The festival also had the best thing ever: a s’mores making station. While some may question the wisdom of small children walking across the parking lot with molten marshmallow on a stick so adults at the station could assemble the s’mores…well, you should question it. But no one lost an eye this year. And if they had? Immediate, sticky, cauterization. It’s a tasty win win, folks.
But photographing the s’mores station left me feeling smokey and smelling like I’d been camping for a week. When I got back to my parents’ house I went upstairs almost immediately, intent on taking a shower. Cousin Spade wanted to help.
I didn’t let him help.
The black kitten met me a the bathroom door afterward and followed me to my room. I shut the door so I could get dressed. Then I realized I was exhausted and plunked down on the bed. Spade stomped around for a second and let me scritch his back. Then he was done.
He wanted out.
He wanted out NOW.
I pulled myself up and started putting on clothes. OUT. NOW. OUTOUTOUT, Spade cried. “Hold on a sec,” I said, “I’m putting on clothes.”
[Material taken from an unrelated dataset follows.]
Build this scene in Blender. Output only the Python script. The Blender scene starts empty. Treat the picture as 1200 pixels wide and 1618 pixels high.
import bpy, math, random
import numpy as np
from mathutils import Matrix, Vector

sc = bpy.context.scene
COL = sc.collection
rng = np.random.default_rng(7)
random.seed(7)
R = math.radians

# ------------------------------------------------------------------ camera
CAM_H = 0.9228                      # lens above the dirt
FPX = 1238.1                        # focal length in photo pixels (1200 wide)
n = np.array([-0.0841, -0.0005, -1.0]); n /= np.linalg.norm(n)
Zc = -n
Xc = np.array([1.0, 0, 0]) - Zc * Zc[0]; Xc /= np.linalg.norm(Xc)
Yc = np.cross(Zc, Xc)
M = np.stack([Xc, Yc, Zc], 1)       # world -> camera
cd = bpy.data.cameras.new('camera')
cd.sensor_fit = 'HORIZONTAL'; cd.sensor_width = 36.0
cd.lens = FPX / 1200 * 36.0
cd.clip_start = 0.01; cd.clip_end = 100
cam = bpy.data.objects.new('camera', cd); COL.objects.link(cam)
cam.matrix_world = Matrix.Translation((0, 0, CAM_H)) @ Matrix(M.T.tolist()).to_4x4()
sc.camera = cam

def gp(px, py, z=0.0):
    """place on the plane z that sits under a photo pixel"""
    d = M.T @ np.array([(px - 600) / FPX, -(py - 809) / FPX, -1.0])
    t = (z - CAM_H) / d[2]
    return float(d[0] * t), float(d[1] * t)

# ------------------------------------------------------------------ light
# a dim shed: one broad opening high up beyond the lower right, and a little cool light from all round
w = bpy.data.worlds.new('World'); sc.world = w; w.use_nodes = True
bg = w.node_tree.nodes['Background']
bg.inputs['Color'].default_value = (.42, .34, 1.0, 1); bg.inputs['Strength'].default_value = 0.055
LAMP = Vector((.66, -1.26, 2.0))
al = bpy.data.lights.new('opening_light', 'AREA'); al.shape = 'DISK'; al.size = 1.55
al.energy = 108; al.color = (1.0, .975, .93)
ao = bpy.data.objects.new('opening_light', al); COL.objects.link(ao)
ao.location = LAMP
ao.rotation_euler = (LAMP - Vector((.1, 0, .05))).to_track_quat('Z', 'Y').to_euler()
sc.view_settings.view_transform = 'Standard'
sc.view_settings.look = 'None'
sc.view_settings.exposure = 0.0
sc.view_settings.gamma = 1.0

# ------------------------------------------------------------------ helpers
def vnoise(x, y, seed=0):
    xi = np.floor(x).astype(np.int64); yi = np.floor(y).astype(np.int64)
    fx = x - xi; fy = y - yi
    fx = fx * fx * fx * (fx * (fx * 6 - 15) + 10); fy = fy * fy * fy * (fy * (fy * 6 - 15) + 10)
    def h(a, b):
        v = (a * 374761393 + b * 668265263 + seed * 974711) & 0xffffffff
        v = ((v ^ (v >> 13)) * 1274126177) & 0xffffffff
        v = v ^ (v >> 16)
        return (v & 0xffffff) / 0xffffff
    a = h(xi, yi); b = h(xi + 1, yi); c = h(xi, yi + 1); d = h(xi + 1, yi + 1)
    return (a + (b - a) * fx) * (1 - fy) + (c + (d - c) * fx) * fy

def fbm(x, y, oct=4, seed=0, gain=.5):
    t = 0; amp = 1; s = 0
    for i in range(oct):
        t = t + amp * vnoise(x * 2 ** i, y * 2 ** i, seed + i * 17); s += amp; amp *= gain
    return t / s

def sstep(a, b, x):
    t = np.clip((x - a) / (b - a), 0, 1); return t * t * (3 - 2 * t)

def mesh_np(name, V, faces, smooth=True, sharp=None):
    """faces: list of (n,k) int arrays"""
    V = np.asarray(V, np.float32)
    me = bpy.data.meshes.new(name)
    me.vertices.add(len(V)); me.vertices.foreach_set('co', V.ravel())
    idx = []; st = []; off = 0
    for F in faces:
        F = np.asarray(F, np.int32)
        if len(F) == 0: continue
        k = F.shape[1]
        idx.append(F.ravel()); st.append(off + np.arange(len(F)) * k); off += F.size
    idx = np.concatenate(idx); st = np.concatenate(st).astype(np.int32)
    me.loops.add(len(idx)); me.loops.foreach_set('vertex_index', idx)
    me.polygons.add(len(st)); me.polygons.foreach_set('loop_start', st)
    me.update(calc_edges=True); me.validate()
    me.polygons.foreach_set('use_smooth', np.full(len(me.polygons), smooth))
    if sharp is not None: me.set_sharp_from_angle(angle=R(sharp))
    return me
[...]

LET ME OUT! NOBODY CARES THAT YOU’RE NAKED! Spade said, pawing the door.
Clothed, I opened the door. “Nobody cares that YOU’re naked,” I said. And I replunked onto the bed.
Free, Spade came back and sat down next to me for more pets.
***
Side note: As I left to drive back across Wyoming this afternoon, the wind picked up and rain started to fall. By the halfway point, there was a lot of snow. I drove the last two hours with ten feet of visibility and brought a blizzard into Cheyenne with me. Irony, I haz it.
Wait — the kids toasted their own marshmallows and then carried them to the s’mores station for assembly? Because children can be trusted with fire but not with chocolate and graham crackers?
Well, the assembly part would get them sticky. No one likes a sticky child.